The advanced health care Max needs is available on Elysium — a gated satellite colony orbiting a few hundred miles above Earth where everyone has a McMansion, clean air and instant health care. Though its chief executive is of South Asian descent, Elysium seems to be inhabited mostly by privileged whites. Its airspace is vigilantly protected by its Homeland Security chief Jodie Foster in the manner that borders of first-world nations are sealed. Aliens who attempt to get in are not deported, but murdered. In the film’s first 10 minutes Blomkamp indelibly illustrates social disparities, unequal access to health care and what it looks like to outsiders when the privileged create a fortress to protect their prerogatives. Sequences set in Los Angeles were filmed in Mexico City; sequences set on Elysium were filmed in Vancouver.

This is not the shiny futurism of Inception or Minority Report. It’s closer in spirit to the dystopias of Blade Runner and the Mad Max films.

How accurately have sci-fi movies anticipated the future?

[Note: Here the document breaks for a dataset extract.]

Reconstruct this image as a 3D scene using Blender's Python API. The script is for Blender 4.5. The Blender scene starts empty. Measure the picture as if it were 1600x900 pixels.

Mad Max 2 and 3 are pretty accurate about the “resource wars” — how the scarcity of oil resulted in global warfare. The Bartertown factory in Mad Max 3 manufactured methane from pig feces. The Truman Show anticipated the rise of reality television. Minority Report showed us the touchscreen technology and the iris scans already in development and the self-driving cars in development now. Blade Runner presaged the look of the contemporary megalopolis. Can you think of other examples of such prophetic futurism?